If we work out too hard for too long, our physical abilities will go down without a doubt.


How Should I Deload?


First of all, not everyone needs a deload at the same time.

Casual gym-goers probably don't need one at all. The amount of workload you need to accumulate to require a deload depends on your training experience. If you're in a caloric deficit, you may need to do a deload a bit more frequently than what the guidelines suggest.


A deload usually lasts one week, although professional athletes might incorporate a two-week deload when tapering for a competition.


· Professional athletes deload every 3 to 4 weeks, usually every 4. That is because they can have up to 15 training sessions per week.

· Advanced lifters, or people lifting for more than 4 years, should deload after every 4 to 6 weeks of intense training.

· Intermediate lifters, people lifting anywhere from 2 to 4 years, could use a deload after 6 to 8 weeks of intense training.

· Newbie lifters, lifting for less than 2 to 4 years can deload after every 8 to 12 weeks of intense training.


You can also deload if you're feeling your joints getting sore, you're getting weaker on your lifts, or even during the times you might be negatively affected by other stressors in your life.


There are many ways of doing a deload, but a few of them proved to be the most effective in my experience.


1. The deload protocol that professional athletes use goes something like this:


- Cutting the intensity back by 10% or staying at the same percentage of 1RM.

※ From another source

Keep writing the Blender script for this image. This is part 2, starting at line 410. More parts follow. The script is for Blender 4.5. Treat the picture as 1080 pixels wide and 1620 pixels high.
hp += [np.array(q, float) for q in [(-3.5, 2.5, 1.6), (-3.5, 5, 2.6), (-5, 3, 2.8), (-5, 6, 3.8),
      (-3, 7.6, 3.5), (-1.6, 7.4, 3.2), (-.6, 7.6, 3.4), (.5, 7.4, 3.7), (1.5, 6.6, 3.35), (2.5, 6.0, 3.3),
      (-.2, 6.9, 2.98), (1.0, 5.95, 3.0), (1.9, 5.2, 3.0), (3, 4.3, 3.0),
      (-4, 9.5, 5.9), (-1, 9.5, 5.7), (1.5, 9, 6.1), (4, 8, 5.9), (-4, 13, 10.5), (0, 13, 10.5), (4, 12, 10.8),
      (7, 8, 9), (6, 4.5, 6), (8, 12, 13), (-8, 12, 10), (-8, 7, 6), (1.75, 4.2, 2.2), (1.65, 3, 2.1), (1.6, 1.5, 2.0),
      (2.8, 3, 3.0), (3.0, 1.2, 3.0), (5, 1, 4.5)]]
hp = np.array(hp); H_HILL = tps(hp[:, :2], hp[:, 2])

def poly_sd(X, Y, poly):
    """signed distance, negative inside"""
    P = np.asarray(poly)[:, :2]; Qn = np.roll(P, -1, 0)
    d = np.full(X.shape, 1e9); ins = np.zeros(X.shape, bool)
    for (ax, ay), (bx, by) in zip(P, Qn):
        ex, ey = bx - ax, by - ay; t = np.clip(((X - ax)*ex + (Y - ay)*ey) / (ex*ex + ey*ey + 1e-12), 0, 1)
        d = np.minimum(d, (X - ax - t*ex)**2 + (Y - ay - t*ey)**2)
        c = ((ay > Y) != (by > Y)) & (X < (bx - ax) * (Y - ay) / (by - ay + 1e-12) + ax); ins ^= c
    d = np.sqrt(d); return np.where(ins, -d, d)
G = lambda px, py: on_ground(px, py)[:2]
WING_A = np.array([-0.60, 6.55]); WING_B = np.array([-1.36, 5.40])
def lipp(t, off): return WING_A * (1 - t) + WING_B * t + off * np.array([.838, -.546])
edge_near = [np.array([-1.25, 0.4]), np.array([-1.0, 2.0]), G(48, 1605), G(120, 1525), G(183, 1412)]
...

- Cutting back the volume by 50-60%. Volume is the product of reps and sets being done.

- Increase the rest times in between your sets by 33%.


2. If you don’t want the use the protocol above for some reason, you can also use one of the following methods:


- Reduce the intensity you're using for every exercise, but keep the number of reps the same. Use anywhere from 40 to 60% of your 1RM. You can also reduce the percentage by one-half. For example, if you did your bench press with 80% of 1RM, do the same number of reps with 40% of 1RM.


- Keep the intensity the same, but halve the number of reps you do. So, for example, if you're doing 10 reps with 70% of 1RM, do just 5 reps with the same 1RM percentage.


Conclusion


Deloading is an excellent method of making sure you're staying strong and healthy during your weightlifting journey. If you aren't going really hard in the gym, you probably don't need a deload at all. Vacations, family holidays, and such are also a deload in a way, and that can be enough for some people.